Exactly reproduce the lines from the top of the entries below through the line containing "SUN_EL = 18.5", with both ends included.
::: DATA ROWS :::
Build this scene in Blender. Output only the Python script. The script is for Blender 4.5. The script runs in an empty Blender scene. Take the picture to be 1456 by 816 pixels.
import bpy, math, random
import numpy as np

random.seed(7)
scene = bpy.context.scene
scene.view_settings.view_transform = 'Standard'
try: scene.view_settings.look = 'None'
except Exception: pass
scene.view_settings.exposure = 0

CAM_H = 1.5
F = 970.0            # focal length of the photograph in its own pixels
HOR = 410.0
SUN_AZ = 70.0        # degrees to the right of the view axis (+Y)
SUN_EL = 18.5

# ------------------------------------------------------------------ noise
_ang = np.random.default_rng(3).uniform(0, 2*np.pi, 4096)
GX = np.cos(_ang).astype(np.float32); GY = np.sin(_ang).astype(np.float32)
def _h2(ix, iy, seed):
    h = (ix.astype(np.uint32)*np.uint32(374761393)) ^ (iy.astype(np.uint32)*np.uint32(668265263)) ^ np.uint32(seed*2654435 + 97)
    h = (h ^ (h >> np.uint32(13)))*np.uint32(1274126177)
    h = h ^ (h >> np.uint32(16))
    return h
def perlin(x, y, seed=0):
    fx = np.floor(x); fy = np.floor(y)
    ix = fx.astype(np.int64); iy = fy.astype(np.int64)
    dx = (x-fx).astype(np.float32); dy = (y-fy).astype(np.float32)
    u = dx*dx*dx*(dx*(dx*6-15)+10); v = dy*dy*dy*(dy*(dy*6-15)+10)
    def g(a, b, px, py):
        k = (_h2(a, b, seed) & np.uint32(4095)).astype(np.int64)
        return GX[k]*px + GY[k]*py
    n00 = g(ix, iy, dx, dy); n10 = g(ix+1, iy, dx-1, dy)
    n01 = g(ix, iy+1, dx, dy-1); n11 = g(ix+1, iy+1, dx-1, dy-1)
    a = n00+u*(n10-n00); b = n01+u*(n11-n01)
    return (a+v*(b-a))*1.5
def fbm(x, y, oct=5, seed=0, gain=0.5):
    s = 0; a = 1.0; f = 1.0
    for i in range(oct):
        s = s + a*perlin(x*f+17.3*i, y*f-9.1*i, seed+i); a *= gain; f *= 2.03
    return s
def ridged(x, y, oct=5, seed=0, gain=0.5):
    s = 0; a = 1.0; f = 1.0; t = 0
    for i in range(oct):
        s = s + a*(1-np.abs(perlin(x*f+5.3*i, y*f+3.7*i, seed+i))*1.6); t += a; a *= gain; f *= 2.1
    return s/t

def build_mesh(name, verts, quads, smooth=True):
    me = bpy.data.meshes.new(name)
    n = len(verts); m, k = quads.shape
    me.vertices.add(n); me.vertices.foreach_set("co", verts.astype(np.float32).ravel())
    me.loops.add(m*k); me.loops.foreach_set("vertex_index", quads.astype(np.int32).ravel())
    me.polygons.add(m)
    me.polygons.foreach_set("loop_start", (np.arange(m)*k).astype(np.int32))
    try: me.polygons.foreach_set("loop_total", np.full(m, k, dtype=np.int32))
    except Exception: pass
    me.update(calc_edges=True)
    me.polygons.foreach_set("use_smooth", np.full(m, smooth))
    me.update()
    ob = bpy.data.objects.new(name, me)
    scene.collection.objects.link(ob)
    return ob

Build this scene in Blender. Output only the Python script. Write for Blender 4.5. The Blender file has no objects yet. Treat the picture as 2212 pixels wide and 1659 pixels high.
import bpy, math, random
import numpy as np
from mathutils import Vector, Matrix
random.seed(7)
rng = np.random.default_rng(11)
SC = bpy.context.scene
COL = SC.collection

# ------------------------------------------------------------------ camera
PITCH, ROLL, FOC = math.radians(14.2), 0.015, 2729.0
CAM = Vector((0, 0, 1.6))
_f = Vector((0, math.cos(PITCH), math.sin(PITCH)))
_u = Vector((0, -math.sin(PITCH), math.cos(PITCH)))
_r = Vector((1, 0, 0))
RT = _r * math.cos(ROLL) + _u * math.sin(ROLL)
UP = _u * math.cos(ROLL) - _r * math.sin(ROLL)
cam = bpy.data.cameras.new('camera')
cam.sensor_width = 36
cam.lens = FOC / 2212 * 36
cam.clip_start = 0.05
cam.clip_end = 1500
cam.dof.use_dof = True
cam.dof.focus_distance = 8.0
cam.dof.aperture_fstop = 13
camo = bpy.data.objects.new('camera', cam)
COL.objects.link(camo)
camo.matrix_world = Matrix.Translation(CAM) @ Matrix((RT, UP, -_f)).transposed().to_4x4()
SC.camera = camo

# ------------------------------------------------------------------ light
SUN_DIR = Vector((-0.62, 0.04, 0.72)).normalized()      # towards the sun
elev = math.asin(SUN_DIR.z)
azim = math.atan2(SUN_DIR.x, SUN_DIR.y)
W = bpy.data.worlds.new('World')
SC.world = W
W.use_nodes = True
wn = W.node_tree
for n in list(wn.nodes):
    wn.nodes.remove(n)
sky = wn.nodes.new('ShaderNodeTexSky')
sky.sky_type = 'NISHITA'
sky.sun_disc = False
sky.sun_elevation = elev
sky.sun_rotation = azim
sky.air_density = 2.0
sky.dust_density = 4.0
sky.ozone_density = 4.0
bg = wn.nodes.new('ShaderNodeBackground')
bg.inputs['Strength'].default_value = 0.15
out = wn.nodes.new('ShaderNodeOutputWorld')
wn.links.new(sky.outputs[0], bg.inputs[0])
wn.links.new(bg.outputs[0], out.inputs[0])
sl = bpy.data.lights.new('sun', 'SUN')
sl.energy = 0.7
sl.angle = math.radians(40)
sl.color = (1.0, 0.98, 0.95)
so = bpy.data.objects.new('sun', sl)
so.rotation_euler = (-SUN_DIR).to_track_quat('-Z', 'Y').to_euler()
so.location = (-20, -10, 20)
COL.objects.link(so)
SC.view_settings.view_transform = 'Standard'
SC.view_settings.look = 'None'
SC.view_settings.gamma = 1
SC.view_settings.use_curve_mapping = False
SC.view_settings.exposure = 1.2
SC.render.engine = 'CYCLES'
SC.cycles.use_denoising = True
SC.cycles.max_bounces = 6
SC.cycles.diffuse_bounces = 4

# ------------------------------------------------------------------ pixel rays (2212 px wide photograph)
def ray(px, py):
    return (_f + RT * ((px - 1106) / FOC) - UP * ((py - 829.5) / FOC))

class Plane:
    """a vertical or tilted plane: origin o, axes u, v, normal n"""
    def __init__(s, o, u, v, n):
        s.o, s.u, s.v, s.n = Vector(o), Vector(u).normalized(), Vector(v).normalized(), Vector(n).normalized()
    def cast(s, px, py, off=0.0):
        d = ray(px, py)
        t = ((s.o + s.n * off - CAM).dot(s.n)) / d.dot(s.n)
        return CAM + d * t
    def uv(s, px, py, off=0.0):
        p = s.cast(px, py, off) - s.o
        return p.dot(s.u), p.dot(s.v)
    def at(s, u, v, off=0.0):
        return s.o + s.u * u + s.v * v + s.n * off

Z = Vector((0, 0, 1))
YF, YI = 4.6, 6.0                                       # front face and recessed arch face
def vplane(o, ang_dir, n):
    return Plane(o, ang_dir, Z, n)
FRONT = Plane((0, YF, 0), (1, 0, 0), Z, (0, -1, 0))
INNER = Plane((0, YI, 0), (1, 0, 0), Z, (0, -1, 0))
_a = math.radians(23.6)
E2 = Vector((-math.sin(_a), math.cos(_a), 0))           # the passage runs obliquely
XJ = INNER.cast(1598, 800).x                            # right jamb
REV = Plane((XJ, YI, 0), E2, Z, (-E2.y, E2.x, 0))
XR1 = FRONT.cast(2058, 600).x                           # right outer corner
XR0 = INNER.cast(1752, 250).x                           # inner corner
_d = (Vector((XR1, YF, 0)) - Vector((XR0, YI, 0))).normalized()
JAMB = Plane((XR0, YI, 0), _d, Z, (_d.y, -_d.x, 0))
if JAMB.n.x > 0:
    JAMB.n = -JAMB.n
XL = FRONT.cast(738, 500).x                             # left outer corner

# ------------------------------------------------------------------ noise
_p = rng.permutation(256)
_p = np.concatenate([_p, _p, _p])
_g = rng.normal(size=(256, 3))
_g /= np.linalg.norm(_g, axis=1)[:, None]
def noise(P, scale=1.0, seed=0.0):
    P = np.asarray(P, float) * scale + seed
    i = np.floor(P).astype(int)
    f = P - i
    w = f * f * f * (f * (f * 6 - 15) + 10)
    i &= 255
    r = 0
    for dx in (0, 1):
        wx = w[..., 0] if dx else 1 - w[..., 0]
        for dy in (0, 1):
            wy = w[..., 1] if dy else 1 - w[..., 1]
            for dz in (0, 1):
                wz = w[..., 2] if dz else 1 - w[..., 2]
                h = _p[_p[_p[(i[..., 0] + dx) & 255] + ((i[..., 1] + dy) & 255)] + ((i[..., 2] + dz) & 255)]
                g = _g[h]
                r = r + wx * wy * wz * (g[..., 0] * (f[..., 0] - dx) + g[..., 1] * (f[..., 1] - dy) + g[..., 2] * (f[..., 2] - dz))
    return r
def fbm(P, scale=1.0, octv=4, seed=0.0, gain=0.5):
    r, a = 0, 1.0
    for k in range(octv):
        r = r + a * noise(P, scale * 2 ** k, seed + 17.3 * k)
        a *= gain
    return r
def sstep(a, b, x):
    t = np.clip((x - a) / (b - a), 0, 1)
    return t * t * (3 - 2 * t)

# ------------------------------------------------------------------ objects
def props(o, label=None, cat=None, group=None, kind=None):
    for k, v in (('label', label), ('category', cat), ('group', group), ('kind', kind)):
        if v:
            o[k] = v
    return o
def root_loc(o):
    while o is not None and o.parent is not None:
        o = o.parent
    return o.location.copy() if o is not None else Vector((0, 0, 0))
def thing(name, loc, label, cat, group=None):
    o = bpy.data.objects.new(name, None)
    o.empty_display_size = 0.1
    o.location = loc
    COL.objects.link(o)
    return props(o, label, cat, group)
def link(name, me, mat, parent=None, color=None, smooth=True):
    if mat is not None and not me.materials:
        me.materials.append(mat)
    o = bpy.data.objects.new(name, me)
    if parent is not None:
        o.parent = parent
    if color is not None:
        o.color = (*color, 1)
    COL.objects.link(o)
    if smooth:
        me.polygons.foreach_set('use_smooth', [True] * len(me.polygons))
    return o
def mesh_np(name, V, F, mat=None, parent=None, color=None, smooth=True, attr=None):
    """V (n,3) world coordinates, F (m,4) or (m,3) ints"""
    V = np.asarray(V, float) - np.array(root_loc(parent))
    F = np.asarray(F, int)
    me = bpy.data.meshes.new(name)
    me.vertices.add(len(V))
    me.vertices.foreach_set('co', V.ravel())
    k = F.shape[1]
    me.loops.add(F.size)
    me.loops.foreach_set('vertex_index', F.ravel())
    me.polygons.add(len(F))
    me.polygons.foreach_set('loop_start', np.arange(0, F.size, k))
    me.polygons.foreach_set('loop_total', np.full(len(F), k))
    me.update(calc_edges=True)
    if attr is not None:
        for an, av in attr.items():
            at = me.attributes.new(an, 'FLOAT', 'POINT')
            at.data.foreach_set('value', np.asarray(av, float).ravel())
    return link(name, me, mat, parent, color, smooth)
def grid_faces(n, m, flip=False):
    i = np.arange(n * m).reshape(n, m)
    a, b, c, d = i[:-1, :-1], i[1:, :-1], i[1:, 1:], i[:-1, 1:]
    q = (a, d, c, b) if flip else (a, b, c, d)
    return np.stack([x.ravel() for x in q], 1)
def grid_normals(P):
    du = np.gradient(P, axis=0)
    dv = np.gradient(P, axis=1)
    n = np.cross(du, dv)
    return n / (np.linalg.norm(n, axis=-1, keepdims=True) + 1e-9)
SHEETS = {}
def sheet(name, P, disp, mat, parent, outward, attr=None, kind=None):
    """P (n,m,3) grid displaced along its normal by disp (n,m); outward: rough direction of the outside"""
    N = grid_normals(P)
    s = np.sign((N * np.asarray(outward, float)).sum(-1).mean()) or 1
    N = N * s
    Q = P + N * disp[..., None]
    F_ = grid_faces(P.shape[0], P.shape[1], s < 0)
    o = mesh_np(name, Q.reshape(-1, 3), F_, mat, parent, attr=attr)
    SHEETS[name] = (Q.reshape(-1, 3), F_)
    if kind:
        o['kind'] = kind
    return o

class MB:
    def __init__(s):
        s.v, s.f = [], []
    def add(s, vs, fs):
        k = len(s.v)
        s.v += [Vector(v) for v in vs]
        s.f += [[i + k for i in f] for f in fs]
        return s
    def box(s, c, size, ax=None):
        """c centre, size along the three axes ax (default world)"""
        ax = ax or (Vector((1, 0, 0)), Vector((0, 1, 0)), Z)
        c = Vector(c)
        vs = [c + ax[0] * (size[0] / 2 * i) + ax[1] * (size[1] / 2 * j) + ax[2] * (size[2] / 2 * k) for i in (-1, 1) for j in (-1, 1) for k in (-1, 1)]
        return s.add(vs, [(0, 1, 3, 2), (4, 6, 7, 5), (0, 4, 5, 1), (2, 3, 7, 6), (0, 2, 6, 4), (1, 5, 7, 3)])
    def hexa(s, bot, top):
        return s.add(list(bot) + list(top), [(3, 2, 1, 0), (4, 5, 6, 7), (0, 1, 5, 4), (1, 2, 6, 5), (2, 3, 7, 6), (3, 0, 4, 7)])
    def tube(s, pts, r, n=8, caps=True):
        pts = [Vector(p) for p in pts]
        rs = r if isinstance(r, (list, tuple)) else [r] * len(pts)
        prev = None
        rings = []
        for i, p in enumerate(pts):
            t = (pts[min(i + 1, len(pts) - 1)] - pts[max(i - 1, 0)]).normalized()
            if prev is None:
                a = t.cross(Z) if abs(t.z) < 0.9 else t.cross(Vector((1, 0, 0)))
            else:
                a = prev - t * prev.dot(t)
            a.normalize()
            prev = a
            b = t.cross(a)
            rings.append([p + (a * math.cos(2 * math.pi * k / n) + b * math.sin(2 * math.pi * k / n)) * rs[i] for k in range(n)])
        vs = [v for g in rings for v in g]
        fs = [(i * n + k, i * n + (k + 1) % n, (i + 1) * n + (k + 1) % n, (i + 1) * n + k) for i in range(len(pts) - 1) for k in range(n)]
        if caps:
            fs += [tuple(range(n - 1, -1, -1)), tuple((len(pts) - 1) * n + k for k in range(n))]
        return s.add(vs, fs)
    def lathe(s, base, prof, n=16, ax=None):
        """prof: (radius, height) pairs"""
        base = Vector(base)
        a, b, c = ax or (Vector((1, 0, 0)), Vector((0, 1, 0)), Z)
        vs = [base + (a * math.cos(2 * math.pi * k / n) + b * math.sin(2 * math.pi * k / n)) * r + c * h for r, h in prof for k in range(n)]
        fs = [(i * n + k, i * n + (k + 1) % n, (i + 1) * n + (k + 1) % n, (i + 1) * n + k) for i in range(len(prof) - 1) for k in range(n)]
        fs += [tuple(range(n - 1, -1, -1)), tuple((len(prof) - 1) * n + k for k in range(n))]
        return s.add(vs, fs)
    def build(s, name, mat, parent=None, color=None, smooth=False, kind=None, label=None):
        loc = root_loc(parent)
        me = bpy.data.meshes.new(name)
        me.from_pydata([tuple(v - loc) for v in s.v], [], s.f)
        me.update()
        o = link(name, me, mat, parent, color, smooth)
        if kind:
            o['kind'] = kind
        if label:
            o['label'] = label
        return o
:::
*SOLUTION TO THE EXERCISE*.
Build this scene in Blender. Output only the Python script. The script is for Blender 4.5. The script runs in an empty Blender scene. Take the picture to be 1456 by 816 pixels.
import bpy, math, random
import numpy as np

random.seed(7)
scene = bpy.context.scene
scene.view_settings.view_transform = 'Standard'
try: scene.view_settings.look = 'None'
except Exception: pass
scene.view_settings.exposure = 0

CAM_H = 1.5
F = 970.0            # focal length of the photograph in its own pixels
HOR = 410.0
SUN_AZ = 70.0        # degrees to the right of the view axis (+Y)
SUN_EL = 18.5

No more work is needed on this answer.